The exercise: Quote every line from the top of the listing down to and including the line that contains "random.seed(7)".
::::
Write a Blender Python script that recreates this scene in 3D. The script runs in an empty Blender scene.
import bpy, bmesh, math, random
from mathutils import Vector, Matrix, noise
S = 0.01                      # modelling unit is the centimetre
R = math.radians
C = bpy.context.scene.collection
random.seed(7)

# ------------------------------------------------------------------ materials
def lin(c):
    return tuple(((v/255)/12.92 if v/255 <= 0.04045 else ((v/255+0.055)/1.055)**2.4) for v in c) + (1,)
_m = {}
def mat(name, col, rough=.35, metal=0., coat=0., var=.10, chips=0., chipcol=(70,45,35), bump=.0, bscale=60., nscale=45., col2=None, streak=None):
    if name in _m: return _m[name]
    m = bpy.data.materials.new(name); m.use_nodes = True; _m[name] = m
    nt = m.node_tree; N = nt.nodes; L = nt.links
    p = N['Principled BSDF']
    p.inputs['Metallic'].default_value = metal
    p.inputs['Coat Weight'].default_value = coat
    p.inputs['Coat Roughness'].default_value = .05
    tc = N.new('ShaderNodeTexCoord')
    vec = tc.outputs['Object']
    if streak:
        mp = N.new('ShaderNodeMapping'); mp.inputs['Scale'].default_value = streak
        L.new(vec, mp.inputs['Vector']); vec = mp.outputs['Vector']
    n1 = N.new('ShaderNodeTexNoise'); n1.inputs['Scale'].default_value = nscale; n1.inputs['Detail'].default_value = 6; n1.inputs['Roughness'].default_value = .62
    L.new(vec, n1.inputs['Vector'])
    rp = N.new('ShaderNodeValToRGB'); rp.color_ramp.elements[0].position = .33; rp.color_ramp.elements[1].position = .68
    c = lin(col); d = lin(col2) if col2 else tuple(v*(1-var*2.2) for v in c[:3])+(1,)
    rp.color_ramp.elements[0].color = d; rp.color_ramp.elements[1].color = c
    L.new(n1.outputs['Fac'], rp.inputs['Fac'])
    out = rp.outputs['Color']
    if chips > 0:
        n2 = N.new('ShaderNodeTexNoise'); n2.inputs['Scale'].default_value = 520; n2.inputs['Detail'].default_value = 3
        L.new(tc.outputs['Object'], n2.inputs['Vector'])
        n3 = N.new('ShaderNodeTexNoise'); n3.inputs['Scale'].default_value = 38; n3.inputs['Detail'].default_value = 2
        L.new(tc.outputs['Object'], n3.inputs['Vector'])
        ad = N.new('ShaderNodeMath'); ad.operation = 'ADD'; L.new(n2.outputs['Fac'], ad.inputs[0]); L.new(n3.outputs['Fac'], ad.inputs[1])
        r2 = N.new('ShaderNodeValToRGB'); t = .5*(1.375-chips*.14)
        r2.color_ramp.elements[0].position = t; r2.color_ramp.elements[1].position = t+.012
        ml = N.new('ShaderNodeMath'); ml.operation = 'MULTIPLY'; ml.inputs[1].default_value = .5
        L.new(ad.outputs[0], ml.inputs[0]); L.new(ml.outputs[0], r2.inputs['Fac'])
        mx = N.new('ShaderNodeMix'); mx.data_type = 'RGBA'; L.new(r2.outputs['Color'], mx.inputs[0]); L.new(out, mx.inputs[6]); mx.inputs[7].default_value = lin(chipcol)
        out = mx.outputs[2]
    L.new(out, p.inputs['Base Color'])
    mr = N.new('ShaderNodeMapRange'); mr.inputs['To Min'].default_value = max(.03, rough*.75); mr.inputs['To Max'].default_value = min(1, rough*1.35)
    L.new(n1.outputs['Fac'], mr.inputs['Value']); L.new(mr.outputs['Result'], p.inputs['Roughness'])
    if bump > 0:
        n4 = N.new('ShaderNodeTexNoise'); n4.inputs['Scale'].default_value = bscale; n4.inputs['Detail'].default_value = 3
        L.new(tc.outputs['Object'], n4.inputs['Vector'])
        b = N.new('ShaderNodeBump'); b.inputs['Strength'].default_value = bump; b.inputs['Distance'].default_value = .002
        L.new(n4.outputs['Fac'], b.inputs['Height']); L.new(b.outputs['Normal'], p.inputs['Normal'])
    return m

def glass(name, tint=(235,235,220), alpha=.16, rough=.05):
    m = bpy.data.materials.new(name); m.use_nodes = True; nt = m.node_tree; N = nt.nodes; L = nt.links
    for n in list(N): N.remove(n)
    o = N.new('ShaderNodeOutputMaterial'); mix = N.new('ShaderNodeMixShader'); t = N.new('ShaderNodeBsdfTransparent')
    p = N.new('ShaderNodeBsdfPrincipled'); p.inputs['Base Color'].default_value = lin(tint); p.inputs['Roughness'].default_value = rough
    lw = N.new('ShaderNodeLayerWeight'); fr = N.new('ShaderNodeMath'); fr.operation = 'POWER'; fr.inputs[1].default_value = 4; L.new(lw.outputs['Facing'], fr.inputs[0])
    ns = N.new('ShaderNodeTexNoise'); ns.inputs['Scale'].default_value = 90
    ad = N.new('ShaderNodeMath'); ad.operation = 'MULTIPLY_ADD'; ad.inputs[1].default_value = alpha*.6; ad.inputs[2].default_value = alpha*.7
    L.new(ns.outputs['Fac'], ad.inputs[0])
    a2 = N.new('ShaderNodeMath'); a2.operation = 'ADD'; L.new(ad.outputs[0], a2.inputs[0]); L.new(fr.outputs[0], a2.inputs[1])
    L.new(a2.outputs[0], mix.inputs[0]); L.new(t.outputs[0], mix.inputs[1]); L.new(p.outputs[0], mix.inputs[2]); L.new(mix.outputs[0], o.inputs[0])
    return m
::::
The reply:
Write a Blender Python script that recreates this scene in 3D. The script runs in an empty Blender scene.
import bpy, bmesh, math, random
from mathutils import Vector, Matrix, noise
S = 0.01                      # modelling unit is the centimetre
R = math.radians
C = bpy.context.scene.collection
random.seed(7)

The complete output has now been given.